Last summer, Cindy Gallop flew to Amsterdam to meet an investment manager who had offered her £10m in equity financing to help her grow her ethical adult content business. She knew him as Matthias from Liechtenstein-based European Holdings Investment, who was representing a real estate developer turned investor, and charging a $500k commission in cryptocurrency for his services.
But, after some basic checks that prompted her to contact a financial crime expert, it soon became clear that Matthias wasn’t who he said he was.
‘Matthias’ is one of the operators of a crypto scam that’s persuaded unsuspecting entrepreneurs to part with hundreds of thousands of dollars in exchange for nothing.
The scam — first reported by The Register in early 2023 after gaming startup founder Ahad Shams went public on Twitter after he lost $4m to the scheme — is a pretty simple one in principle. Someone poses as the representative of a willing investor and then persuades the victim to transfer substantial amounts of money into a crypto wallet, which the scammer then drains, never to be seen again.
Sifted has since spoken to seven entrepreneurs who’ve been targeted between 2021 and the end of 2023 — two of whom lost significant amounts of cash to the scam — as crypto criminals exploit founders in increasingly urgent need of funding.
“A sickening ordeal”
Gallop, a former advertising exec turned sextech founder, tells Sifted that she was immediately sceptical when ‘Matthias’ asked her to move $500k into a crypto wallet.
“The moment he said that I knew what the scam was,” says Gallop. “They would just have a way to drain it magically and that’s what this is all about.”
But others didn’t make such a lucky escape.
In March 2023 a proptech founder who spoke to Sifted, but wishes to remain anonymous, was also contacted by someone calling themselves Matthias from European Holdings Investment.
After a meeting in a Milan restaurant with two of Matthias’s colleagues, and being sent a passport scan of the supposed investor, he was persuaded to part with £200k — commission for what he was told would be a £2m investment into his company. Almost as soon as he moved the money into their crypto wallet, it was gone forever.
“The investor they gave us sounded like a legit investor, we got his passport details and his address and his utility bills,” the founder says. “The scam itself is a sickening ordeal to go through… It’s just left a big hole, a £200k hole, that we didn’t have in the first place.”
“Naive”
In this difficult economic climate, an offer of capital can be intoxicating and prompt founders to drop their guard.
“Looking back, we were just naive to it all, a bit blinded by the opportunity really,” says the proptech founder.
Another founder that Sifted spoke to, who’s working on a crypto startup, lost $220k in a similar scam last January. He says that not all founders are well-versed in the schmoozy art of raising capital.

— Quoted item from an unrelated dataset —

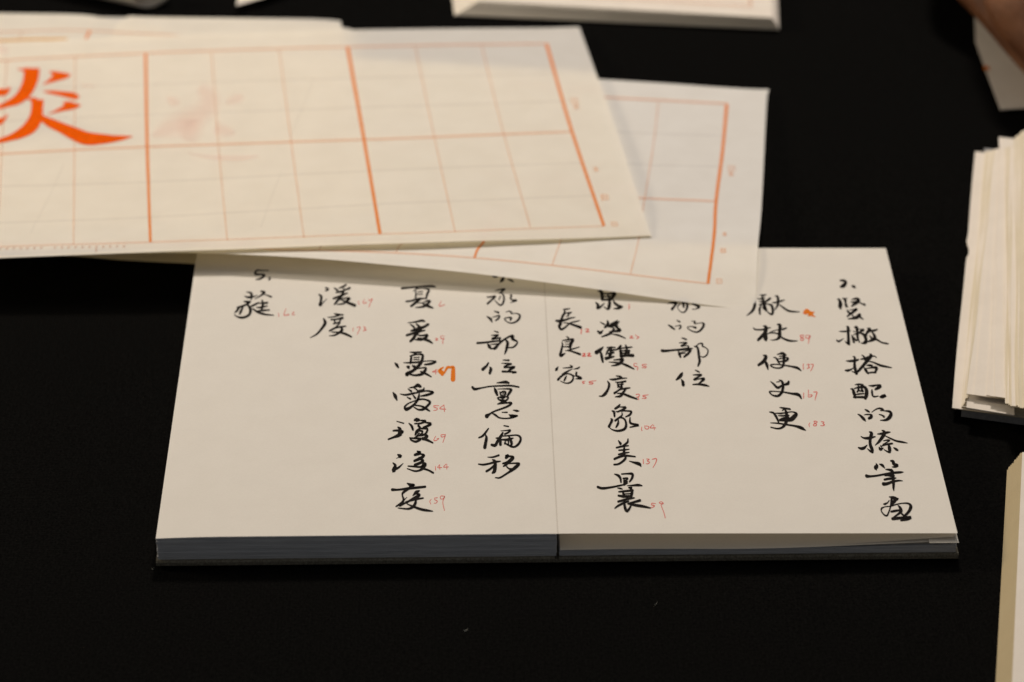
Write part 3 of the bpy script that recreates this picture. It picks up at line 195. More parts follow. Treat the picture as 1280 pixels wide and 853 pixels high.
('t',[1383,2999,1386,3003,1380,3047,1383,3051]),
('t',[1406,3023,1406,3009,1419,3024,1418,3010]),
('t',[1407,3049,1407,3033,1414,3048,1414,3033]),
('t',[1410,3005,1413,3002,1415,3055,1417,3051]),
('t',[1436,3026,1436,3012,1448,3027,1448,3013]),
('t',[1437,3052,1437,3036,1448,3052,1448,3037]),
('t',[1442,3007,1444,3006,1444,3057,1447,3055]),
('t',[1466,3029,1465,3015,1478,3030,1478,3016]),
('t',[1467,3055,1466,3039,1477,3055,1477,3040]),
('t',[1469,3008,1472,3011,1468,3057,1471,3060]),
('t',[1495,3032,1495,3018,1508,3033,1507,3019]),
('t',[1496,3058,1496,3042,1505,3058,1505,3043]),
('t',[1500,3011,1503,3013,1499,3061,1502,3063]),
('t',[1525,3035,1525,3021,1537,3036,1537,3021]),
('t',[1526,3061,1526,3046,1533,3061,1532,3045]),
('t',[1529,3015,1532,3015,1530,3065,1532,3065]),
('t',[1584,3041,1584,3026,1596,3042,1596,3027]),
('t',[1585,3068,1585,3051,1592,3067,1592,3051]),
('t',[1587,3020,1590,3019,1589,3072,1591,3071]),
('t',[1614,3043,1613,3029,1626,3044,1626,3029]),
('t',[1614,3070,1614,3054,1625,3071,1624,3054]),
('t',[1619,3021,1622,3024,1617,3072,1620,3076]),
('t',[1643,3046,1643,3031,1655,3047,1655,3032]),
('t',[1644,3073,1644,3057,1651,3073,1651,3056]),
('t',[1647,3024,1650,3026,1646,3075,1649,3078]),
('t',[1673,3049,1672,3033,1685,3049,1685,3034]),
('t',[1673,3076,1673,3059,1680,3075,1680,3059]),
('t',[1677,3025,1680,3029,1675,3077,1677,3082]),
('t',[1702,3051,1702,3036,1715,3052,1714,3036]),
('t',[1703,3079,1703,3062,1711,3079,1711,3062]),
('t',[1706,3031,1709,3028,1708,3085,1711,3082]),
('t',[1732,3054,1732,3038,1744,3054,1744,3039]),
('t',[1732,3082,1732,3065,1742,3082,1742,3065]),
('t',[1738,3032,1740,3033,1738,3086,1741,3086]),
('t',[1761,3056,1761,3041,1774,3057,1773,3041]),
('t',[1763,3899,1762,3067,1770,3889,1769,3067]),
('t',[1767,3033,1770,3036,1765,3036,1768,3090]),
('t',[1791,3059,1791,3043,1803,3059,1803,3044]),
('t',[1791,3087,1791,3070,1800,3087,1800,3070]),
('t',[1794,3037,1797,3036,1795,3092,1798,3091]),
('t',[1820,3061,1820,3046,1833,3062,1833,3046]),
('t',[1821,3090,1821,3072,1827,3089,1827,3072]),
('t',[1823,3041,1826,3036,1828,3098,1831,3092]),
('t',[1850,3064,1850,3048,1862,3064,1862,3049]),
('t',[1851,3093,1850,3075,1857,3092,1857,3075]),
('t',[1856,3041,1859,3042,1856,3097,1858,3098]),
('t',[1879,3066,1879,3050,1892,3067,1892,3051]),
('t',[1880,3096,1880,3078,1890,3096,1889,3078]),
('t',[1884,3044,1887,3043,1885,3101,1888,3100]),
('O',[1395,1135,1473,1154,1395,1159,1473,1175,1396,1180,1473,1197,1396,1197,1473,1223,1397,1213,1473,1250,1396,1234,1471,1275,1396,1254,1469,1301,1396,1274,1466,1329,1394,1295,1461,1356,1392,1318,1457,1382,1389,1342,1451,1410,1385,1363,1443,1437,1382,1382,1434,1463,1377,1399,1424,1484,1372,1417,1412,1502,1366,1433,1400,1517,1359,1448,1387,1529,1352,1461,1374,1538,1343,1473,1360,1544,1333,1485,1347,1547,1322,1497,1335,1551,1311,1508,1323,1556,1300,1518,1310,1561,1289,1528,1298,1566,1280,1537,1288,1569,1274,1544,1280,1571,1269,1550,1274,1572,1265,1556,1269,1572,1260,1562,1263,1573]),
('O',[1364,1155,1365,1142,1372,1162,1373,1144,1380,1168,1381,1146,1388,1175,1389,1147,1395,1183,1397,1149,1401,1193,1405,1151,1407,1204,1413,1154,1413,1216,1420,1156,1420,1228,1427,1157]),
('O',[1496,1352,1494,1345,1503,1347,1500,1335,1511,1343,1506,1325,1518,1338,1512,1315,1526,1334,1518,1304,1533,1330,1523,1293,1541,1327,1528,1282,1548,1324,1534,1270,1555,1321,1540,1259,1562,1318,1547,1249,1569,1314,1554,1239,1576,1310,1562,1231,1582,1307,1571,1225,1588,1304,1581,1223,1596,1300,1591,1225,1604,1295,1600,1228,1611,1290,1607,1232,1617,1284,1613,1236,1621,1277,1618,1241,1625,1270,1623,1246,1629,1263,1628,1251]),
('O',[1523,1211,1525,1198,1529,1225,1533,1200,1535,1239,1541,1202,1541,1253,1548,1204,1549,1265,1555,1206,1556,1274,1563,1209,1564,1281,1570,1212,1572,1288,1578,1216,1579,1294,1585,1220]),
('O',[1499,1422,1499,1415,1509,1429,1509,1415,1518,1436,1519,1414,1528,1443,1529,1413,1539,1450,1540,1414,1552,1456,1553,1417,1565,1463,1567,1421,1579,1470,1581,1425,1592,1478,1594,1429,1604,1485,1607,1433,1617,1493,1620,1436,1628,1500,1632,1440,1638,1506,1643,1444,1645,1510,1651,1448,1651,1512,1657,1453,1657,1514,1660,1457,1663,1513,1662,1460,1670,1508,1663,1464,1674,1500,1664,1468,1675,1492,1668,1470,1675,1485,1672,1472]),
('O',[1530,1641,1529,1637,1539,1638,1537,1630,1547,1635,1545,1622,1556,1632,1553,1615,1565,1629,1561,1608,1575,1626,1569,1600,1585,1623,1578,1591,1595,1621,1587,1583,1604,1618,1595,1575,1613,1616,1603,1567,1622,1615,1610,1558,1629,1614,1618,1551,1636,1612,1627,1545,1643,1609,1637,1545,1651,1606,1647,1547,1660,1601,1657,1551,1667,1597,1664,1554,1673,1593,1671,1558,1677,1588,1676,1562,1681,1583,1680,1567,1686,1578,1685,1571]),
('O',[1597,1549,1598,1536,1602,1556,1604,1534,1607,1563,1609,1532,1612,1570,1615,1530,1617,1576,1621,1530,1622,1581,1627,1531,1628,1586,1633,1533,1633,1591,1640,1535,1639,1596,1646,1537]),
('O',[1422,1485,1422,1476,1427,1491,1428,1476,1433,1496,1434,1475,1438,1502,1439,1475,1443,1508,1446,1475,1447,1515,1452,1475,1452,1523,1459,1476,1457,1532,1465,1476,1462,1540,1472,1477]),
('O',[1442,1490,1504,1499,1444,1509,1504,1517,1445,1526,1504,1535,1446,1543,1504,1555,1446,1562,1503,1575,1446,1583,1504,1596,1446,1604,1505,1621,1444,1621,1505,1649,1442,1636,1503,1678,1439,1652,1499,1707,1435,1669,1494,1734,1430,1684,1486,1762,1425,1698,1475,1788,1419,1713,1462,1808,1412,1730,1447,1824,1402,1747,1432,1836,1392,1764,1417,1846,1381,1778,1401,1855,1369,1792,1385,1861,1357,1805,1370,1866,1344,1816,1355,1871,1332,1825,1341,1876,1319,1833,1328,1880,1307,1840,1315,1884,1297,1847,1303,1886,1288,1854,1293,1887,1280,1860,1285,1887,1273,1867,1276,1886,1266,1874,1268,1886]),
('O',[1490,1687,1502,1643,1500,1704,1514,1653,1511,1721,1527,1663,1522,1739,1539,1674,1535,1756,1552,1684,1549,1773,1566,1695,1564,1789,1580,1707,1579,1804,1596,1720,1593,1820,1611,1733,1606,1837,1627,1746,1620,1855,1642,1758,1634,1874,1657,1770,1649,1891,1671,1781,1663,1907,1686,1793,1677,1923,1699,1805,1693,1938,1711,1815,1712,1950,1722,1823,1730,1955,1734,1829,1748,1956,1748,1835,1764,1953,1763,1840,1779,1951,1778,1845,1794,1948,1793,1850,1808,1945,1807,1855,1822,1942,1820,1860,1836,1937,1834,1864,1851,1932,1848,1868,1865,1927,1862,1870,1879,1921,1877,1873,1892,1915,1890,1875,1903,1909,1901,1877,1913,1903,1912,1879,1923,1896,1922,1881,1933,1890,1932,1883]),
('O',[1335,1354,1338,1359,1328,1361,1336,1376,1320,1368,1334,1394,1314,1372,1331,1412,1309,1372,1325,1428,1305,1371,1316,1437,1299,1370,1306,1442,1292,1369,1298,1443,1286,1369,1290,1442,1281,1371,1283,1440,1276,1372,1276,1435,1270,1374,1270,1429,1265,1376,1265,1424]),
('O',[1335,1616,1338,1620,1329,1625,1335,1634,1323,1635,1332,1649,1317,1644,1328,1663,1312,1649,1325,1675,1308,1650,1321,1685,1305,1648,1317,1693,1301,1647,1314,1700,1294,1648,1309,1706,1287,1652,1303,1712,1278,1657,1294,1719,1269,1664,1286,1726,1261,1669,1277,1732]),
('P',[2241,1464,2261,1425,2255,1505,2279,1458,2266,1542,2298,1493,2271,1568,2312,1538,2271,1583,2314,1591,2269,1601,2307,1640,2261,1623,2291,1684,2244,1647,2268,1725,2218,1674,2241,1763,2190,1701,2211,1797,2158,1729,2177,1827,2124,1758,2141,1853,2093,1788,2108,1873,2067,1818,2079,1885,2045,1849,2053,1891,2023,1880,2026,1898]),
('P',[2235,1476,2267,1413,2247,1520,2287,1442,2256,1558,2308,1477,2258,1577,2325,1529,2257,1581,2328,1593,2256,1589,2319,1652,2251,1603,2300,1704,2236,1622,2276,1750,2211,1645,2248,1792,2183,1670,2217,1828,2152,1698,2183,1859,2119,1728,2146,1884,2088,1761,2113,1900,2063,1797,2083,1906,2043,1836,2055,1905,2022,1875,2027,1903]),
('P',[2228,1491,2275,1397,2237,1538,2296,1423,2244,1577,2321,1457,2242,1588,2342,1517,2240,1578,2345,1596,2241,1574,2334,1668,2240,1579,2312,1728,2226,1592,2286,1780,2201,1610,2257,1827,2174,1633,2226,1867,2145,1660,2190,1898,2112,1692,2153,1922,2082,1729,2119,1935,2059,1772,2088,1933,2040,1819,2058,1922,2021,1868,2029,1910]),
('P',[2096,1546,2101,1531,2105,1566,2114,1540,2114,1586,2126,1549,2124,1602,2135,1557,2135,1607,2142,1565,2145,1605,2148,1575,2153,1603,2155,1585]),
('P',[2095,1551,2103,1526,2102,1574,2116,1532,2110,1598,2129,1537,2121,1616,2139,1542,2133,1620,2144,1552,2143,1615,2149,1565,2153,1608,2156,1580]),
('P',[2093,1556,2105,1520,2099,1584,2120,1522,2106,1613,2134,1522,2117,1633,2143,1524,2130,1637,2146,1535,2142,1626,2151,1553,2152,1615,2157,1573]),
('P',[2364,1618,2362,1601,2382,1611,2379,1583,2401,1605,2395,1566,2417,1596,2410,1552,2428,1585,2423,1546,2438,1572,2433,1544,2447,1559,2444,1542]),
('P',[2365,1623,2361,1595,2384,1620,2377,1574,2402,1617,2394,1553,2419,1610,2408,1538,2430,1597,2421,1534,2439,1581,2432,1535,2447,1565,2443,1537]),
('P',[2366,1629,2360,1589,2385,1631,2376,1563,2405,1632,2392,1538,2421,1627,2406,1521,2432,1612,2419,1518,2440,1592,2430,1524,2448,1571,2442,1530]),
('P',[2179,1748,2222,1749,2177,1782,2223,1783,2174,1814,2224,1819,2173,1842,2223,1859,2171,1872,2216,1899,2169,1907,2208,1934,2167,1945,2199,1968]),
('P',[2165,1748,2235,1749,2162,1782,2238,1783,2158,1812,2240,1821,2156,1836,2239,1865,2157,1863,2231,1908,2157,1898,2220,1943,2157,1937,2209,1976]),
('P',[2148,1748,2252,1750,2143,1781,2256,1783,2139,1810,2260,1823,2137,1830,2258,1872,2139,1852,2248,1919,2142,1888,2235,1954,2144,1928,2222,1985]),
('P',[2301,1858,2312,1808,2317,1874,2328,1823,2333,1890,2343,1837,2349,1902,2357,1849,2365,1905,2370,1860,2379,1903,2382,1871,2393,1901,2395,1882]),
('P',[2298,1874,2316,1793,2313,1890,2332,1806,2329,1907,2347,1820,2346,1919,2360,1832,2363,1920,2371,1846,2378,1913,2383,1861,2393,1907,2396,1877]),
('P',[2293,1894,2320,1773,2309,1911,2336,1787,2325,1929,2351,1799,2343,1941,2363,1812,2361,1938,2373,1829,2377,1926,2384,1849,2392,1914,2396,1869]),
('P',[2180,2086,2181,2079,2214,2106,2216,2094,2249,2126,2251,2108,2285,2142,2286,2120,2324,2153,2325,2127,2365,2160,2366,2131,2402,2162,2403,2133,2433,2157,2432,2133,2459,2146,2459,2131,2486,2136,2486,2129]),
('P',[2180,2088,2181,2076,2214,2110,2216,2089,2248,2132,2251,2103,2284,2149,2287,2113,2324,2161,2326,2118,2364,2170,2366,2121,2402,2172,2403,2123,2433,2165,2432,2125,2459,2152,2459,2126,2486,2138,2485,2126]),
('P',[2179,2091,2181,2073,2213,2115,2217,2085,2247,2139,2252,2096,2283,2158,2287,2104,2323,2172,2327,2108,2364,2181,2367,2109,2401,2183,2403,2111,2433,2174,2432,2115,2459,2158,2459,2119,2486,2141,2485,2123]),
('P',[1252,749,1259,290,1271,780,1276,485,1289,808,1294,609,1308,834,1312,692]),
('P',[1250,813,1262,93,1269,833,1279,265,1288,851,1296,488,1307,868,1313,624]),
('P',[1249,877,1265,-40,1268,887,1282,67,1287,896,1299,252,1306,905,1315,505]),
('P',[1685,1388,1685,1368,1707,1392,1707,1375,1729,1396,1730,1381,1752,1400,1752,1388]),
('P',[1685,1394,1685,1362,1707,1397,1708,1369,1729,1400,1730,1377,1752,1403,1752,1384]),
('P',[1685,1402,1685,1354,1707,1404,1708,1363,1729,1406,1730,1371,1752,1408,1752,1380]),
]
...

“I really know my stuff technically and I thought I was the last person that could fall for a scam like this,” he tells Sifted. “They wanted to meet, they were gonna give us about $2m but slightly unusually they wanted kickback in crypto… Now we were a little bit green to this because we’d never raised capital, so we thought this was a little bit strange but there seems to be a plausible explanation.”
A smart scam
A lack of founder familiarity with the fundraising process is compounded by what appears to have become a well-polished scam.
Therese Gustafsson, founder of a bootstrapped cybersecurity startup, met someone who called himself “Richard” and claimed to represent a family office, at a restaurant in Milan in 2023.
“This Richard had a very sophisticated behaviour about him, very secretive in a way,” she tells Sifted. “Very good at leading the conversation out of certain answers.”
Another founder, who wanted to remain anonymous, says he was contacted by two groups who appeared to be running competing scams. He flew from North America to meet one set of supposed investors in Valencia, and then another in Rome in 2022.
“He had proper business cards, we looked up their articles of incorporation, everything seemed legit… At first it seemed legit,” the founder said of the group in Rome. “I told him I’d met another investor group in Valencia and they were proposing a very similar thing with crypto and their faces kind of turned white.”
Both of these founders, like Gallop, pulled out of the process before losing money, but it’s likely plenty of founders haven’t been as savvy.
Henry Wiliams — head of investigations at Themis, a startup which helps individuals and companies deal with financial crime — helped Gallop identify that she was dealing with scammers, but says there are probably many more cases out there.
“A lot of people in the startup space are involved in crypto, so there’s a plausibility to it; crypto itself isn’t the red flag it used to be,” he says. “It’s clearly very well thought through and the fact there’s so much theatre behind it, they’ve probably done it a fair few times before and got away with it.”
Gallop says she wants her story out there so others don’t fall (or almost fall) for the same trick.
“This destroys people’s trust,” she says. “These guys can continue this scam, as long as founders are too embarrassed to speak up and they carry on scamming people.”